La manifestazione romana contro il decreto sicurezza.
Poche parole, infine, sulla manifestazione di sabato scorsa a Roma contro il Decreto Salvini (riguardante la sicurezza e la immigrazione), contro il governo e contro il razzismo. Manifestazione anche questa molto riuscita: gli organizzatori (gruppi, associazioni, movimenti…) parlano addirittura di centomila partecipanti.
Il mio giudizio qui è articolato.
Non posso non condividere l’opposizione, anche dura, ad alcune misure contenute nel decreto e soprattutto ai toni truci adottati dal ministro dell’Interno Salvini.
Allo stesso tempo ci tengo a sottolineare ancora una volta che la posizione della sinistra (che ha partecipato alla manifestazione di sabato) in tema di sicurezza e di immigrazione mi sembra assolutamente inadeguata, quasi che il problema per essa non esista, non si ponga neppure.
Io ritengo, invece, che la sinistra (nelle sue varie articolazioni) non solo dovrebbe riconoscere l’esistenza del problema, ma soprattutto dovrebbe impegnarsi a proporre misure (concrete e realistiche) alternative a quelle di Salvini e del governo, in grado in pari tempo di offrire un’accoglienza dignitosa agli immigrati e di sconfiggere/superare resistenze e paure diffuse di fronte al fenomeno immigratorio.
Senza limitarsi, quindi, (come spesso fa) agli slogan, a volte insopportabilmente retorici, o a invocare modelli come quello di Riace, che, francamente, al di là del giudizio sugli aspetti giuridici della vicenda Mimmo Lucano, mi appaiono assai poco generalizzabili e quindi non realmente risolutivi del problema immigratorio.
In questa sinistra, che si limita ad affermare il principio (da me del tutto condiviso) “restiamo umani!” (come se tutti gli altri, quelli che non hanno aderito alla manifestazione, non volessero esserlo, anzi non lo fossero), non mi riconosco oramai più.
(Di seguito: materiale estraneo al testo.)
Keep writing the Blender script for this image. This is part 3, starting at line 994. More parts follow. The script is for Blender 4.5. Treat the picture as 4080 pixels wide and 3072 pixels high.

Perché anche questa sinistra (non solo il PD, da tempo non più “sinistra”) è oramai lontana dalle persone comuni, con le loro paure e le loro preoccupazioni.
A queste persone (così diverse dal militante e dall’attivista tipo della sinistra), invece, bisogna offrire risposte e soluzioni convincenti e concrete, non solo slogan retorici od appelli moralistici, che mirano a farle sentire unicamente e sterilmente in colpa, invece che muoverle positivamente a compassione e a solidarietà.